STATED EXERCISE: Reproduce each line from the first in the data through the line that contains "op = MB(); q" exactly; give nothing else.
<<<<
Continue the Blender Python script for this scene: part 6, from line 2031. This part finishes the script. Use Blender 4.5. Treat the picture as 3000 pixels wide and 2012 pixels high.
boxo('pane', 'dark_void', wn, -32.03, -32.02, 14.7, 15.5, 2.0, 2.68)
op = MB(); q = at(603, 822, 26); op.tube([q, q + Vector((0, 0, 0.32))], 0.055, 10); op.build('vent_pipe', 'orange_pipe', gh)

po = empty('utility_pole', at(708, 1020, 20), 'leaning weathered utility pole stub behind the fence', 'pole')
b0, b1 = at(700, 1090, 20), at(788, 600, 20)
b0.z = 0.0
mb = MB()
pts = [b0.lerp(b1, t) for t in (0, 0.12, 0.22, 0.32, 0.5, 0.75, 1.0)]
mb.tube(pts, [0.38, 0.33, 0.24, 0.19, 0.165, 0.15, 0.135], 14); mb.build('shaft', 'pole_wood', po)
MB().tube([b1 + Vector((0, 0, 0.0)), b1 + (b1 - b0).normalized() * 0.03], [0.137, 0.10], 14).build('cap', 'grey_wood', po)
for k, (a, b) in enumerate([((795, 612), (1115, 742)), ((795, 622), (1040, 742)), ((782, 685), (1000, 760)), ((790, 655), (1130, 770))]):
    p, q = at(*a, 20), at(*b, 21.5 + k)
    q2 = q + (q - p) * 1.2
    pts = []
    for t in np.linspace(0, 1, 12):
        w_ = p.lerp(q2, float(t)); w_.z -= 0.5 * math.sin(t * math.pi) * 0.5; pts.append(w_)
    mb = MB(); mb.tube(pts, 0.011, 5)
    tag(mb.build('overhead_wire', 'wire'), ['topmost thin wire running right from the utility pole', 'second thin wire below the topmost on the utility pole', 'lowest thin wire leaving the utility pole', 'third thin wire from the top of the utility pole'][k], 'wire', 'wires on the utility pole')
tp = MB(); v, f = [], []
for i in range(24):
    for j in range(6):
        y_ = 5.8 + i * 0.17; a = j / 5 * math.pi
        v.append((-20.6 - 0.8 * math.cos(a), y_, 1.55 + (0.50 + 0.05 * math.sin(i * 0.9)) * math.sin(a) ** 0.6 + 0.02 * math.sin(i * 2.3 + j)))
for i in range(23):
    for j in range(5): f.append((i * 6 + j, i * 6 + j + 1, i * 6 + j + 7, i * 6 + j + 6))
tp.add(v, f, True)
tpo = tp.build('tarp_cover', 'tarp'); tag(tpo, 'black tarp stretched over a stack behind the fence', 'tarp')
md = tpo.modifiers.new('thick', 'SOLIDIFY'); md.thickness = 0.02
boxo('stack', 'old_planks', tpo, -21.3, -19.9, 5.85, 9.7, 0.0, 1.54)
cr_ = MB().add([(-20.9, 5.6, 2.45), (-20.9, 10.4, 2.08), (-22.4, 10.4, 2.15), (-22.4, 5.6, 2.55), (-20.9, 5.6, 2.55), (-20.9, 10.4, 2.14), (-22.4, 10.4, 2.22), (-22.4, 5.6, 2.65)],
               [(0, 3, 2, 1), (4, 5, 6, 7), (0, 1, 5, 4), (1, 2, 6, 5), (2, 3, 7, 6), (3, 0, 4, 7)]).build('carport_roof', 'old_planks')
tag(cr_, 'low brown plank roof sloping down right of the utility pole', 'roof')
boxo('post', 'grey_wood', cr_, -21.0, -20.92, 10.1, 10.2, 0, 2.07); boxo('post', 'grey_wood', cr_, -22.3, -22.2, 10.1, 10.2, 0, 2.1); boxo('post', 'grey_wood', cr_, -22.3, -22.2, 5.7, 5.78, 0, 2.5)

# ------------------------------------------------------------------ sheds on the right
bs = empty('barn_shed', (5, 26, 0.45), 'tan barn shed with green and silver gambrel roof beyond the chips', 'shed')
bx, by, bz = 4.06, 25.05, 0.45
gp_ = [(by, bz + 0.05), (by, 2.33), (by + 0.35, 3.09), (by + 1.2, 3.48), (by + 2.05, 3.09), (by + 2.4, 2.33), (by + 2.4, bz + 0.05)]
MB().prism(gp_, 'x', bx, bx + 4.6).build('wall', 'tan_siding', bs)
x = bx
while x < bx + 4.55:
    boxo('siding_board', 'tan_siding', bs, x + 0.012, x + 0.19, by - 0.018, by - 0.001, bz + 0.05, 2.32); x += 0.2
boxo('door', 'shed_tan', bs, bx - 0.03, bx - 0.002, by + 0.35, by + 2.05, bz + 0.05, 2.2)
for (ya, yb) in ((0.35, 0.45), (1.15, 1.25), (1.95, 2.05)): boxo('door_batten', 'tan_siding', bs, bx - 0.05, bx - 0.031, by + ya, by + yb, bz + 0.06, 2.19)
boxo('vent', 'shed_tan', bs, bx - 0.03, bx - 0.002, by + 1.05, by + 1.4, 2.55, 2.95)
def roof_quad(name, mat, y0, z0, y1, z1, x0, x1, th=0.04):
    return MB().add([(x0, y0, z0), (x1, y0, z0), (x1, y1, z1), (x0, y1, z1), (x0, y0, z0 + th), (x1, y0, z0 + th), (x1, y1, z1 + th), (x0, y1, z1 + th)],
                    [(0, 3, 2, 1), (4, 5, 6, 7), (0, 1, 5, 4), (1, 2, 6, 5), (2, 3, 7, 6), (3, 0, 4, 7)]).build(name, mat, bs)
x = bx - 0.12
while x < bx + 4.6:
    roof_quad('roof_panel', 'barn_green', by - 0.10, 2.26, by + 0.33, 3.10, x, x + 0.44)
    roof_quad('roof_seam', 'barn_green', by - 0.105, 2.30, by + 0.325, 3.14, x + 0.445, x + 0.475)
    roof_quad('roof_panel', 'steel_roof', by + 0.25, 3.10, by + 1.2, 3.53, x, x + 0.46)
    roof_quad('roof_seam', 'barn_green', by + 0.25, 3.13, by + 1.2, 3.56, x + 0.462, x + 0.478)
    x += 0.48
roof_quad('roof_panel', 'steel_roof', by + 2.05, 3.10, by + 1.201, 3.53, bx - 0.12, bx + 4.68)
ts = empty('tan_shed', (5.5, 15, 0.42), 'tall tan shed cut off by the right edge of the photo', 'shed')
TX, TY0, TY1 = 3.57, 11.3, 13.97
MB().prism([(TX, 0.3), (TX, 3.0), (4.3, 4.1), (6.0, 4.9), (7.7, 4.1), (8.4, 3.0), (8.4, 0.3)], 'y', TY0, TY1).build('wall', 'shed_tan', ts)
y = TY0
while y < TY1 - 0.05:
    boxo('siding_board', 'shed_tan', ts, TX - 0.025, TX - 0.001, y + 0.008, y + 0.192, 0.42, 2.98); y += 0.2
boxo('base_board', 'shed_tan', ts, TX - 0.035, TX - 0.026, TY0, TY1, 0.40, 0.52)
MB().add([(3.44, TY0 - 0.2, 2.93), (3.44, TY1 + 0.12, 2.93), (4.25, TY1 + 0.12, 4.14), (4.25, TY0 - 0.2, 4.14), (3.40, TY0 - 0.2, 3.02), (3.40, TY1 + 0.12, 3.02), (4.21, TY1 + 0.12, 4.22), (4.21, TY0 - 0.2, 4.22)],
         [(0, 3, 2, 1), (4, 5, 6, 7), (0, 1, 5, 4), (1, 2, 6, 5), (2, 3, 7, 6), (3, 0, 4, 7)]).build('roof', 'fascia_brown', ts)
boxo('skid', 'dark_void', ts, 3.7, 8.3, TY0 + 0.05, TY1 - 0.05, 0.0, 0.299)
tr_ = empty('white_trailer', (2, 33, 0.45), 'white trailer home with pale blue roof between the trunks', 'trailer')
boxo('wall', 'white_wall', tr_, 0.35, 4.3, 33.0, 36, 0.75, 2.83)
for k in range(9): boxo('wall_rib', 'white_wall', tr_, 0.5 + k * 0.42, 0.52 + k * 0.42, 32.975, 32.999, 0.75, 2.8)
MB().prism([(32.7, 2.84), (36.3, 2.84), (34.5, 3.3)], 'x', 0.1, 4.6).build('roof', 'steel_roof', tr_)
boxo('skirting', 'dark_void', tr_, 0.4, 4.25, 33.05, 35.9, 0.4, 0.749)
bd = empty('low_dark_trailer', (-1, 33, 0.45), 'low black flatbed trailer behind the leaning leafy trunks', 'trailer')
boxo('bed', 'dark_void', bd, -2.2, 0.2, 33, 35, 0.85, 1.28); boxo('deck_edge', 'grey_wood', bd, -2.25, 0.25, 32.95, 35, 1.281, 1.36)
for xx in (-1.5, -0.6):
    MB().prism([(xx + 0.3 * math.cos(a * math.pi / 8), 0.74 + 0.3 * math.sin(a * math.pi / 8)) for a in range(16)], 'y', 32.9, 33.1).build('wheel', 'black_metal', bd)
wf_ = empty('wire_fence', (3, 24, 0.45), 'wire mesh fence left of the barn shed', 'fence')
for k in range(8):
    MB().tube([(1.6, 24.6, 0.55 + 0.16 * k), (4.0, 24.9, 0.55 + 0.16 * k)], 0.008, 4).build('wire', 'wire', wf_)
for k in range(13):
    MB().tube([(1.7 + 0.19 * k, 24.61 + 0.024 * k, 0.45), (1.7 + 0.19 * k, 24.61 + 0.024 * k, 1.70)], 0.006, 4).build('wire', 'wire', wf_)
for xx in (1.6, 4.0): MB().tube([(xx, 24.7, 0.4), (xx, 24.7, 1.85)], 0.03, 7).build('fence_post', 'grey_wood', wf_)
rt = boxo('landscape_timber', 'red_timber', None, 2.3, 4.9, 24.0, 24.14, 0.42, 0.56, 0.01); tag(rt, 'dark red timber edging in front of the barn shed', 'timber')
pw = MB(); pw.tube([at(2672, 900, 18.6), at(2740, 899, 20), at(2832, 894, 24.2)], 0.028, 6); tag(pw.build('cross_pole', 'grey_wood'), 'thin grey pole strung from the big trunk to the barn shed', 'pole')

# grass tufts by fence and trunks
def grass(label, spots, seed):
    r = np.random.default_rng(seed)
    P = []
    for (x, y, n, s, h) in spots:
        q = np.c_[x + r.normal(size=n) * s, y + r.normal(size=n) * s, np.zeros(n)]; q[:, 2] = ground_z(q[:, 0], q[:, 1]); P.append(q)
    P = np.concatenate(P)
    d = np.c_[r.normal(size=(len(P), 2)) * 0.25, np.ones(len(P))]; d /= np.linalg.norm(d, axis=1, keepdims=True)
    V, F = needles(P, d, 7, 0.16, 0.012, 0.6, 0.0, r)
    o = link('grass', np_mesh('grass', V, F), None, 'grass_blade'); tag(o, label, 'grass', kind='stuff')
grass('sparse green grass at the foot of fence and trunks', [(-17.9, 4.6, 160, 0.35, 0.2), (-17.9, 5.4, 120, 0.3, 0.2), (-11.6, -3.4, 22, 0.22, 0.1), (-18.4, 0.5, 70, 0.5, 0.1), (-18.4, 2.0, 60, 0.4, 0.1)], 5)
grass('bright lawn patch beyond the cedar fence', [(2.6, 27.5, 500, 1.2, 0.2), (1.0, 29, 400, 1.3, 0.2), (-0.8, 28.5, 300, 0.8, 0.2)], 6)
>>>>
RESPONSE FOR THIS EXERCISE:
Continue the Blender Python script for this scene: part 6, from line 2031. This part finishes the script. Use Blender 4.5. Treat the picture as 3000 pixels wide and 2012 pixels high.
boxo('pane', 'dark_void', wn, -32.03, -32.02, 14.7, 15.5, 2.0, 2.68)
op = MB(); q = at(603, 822, 26); op.tube([q, q + Vector((0, 0, 0.32))], 0.055, 10); op.build('vent_pipe', 'orange_pipe', gh)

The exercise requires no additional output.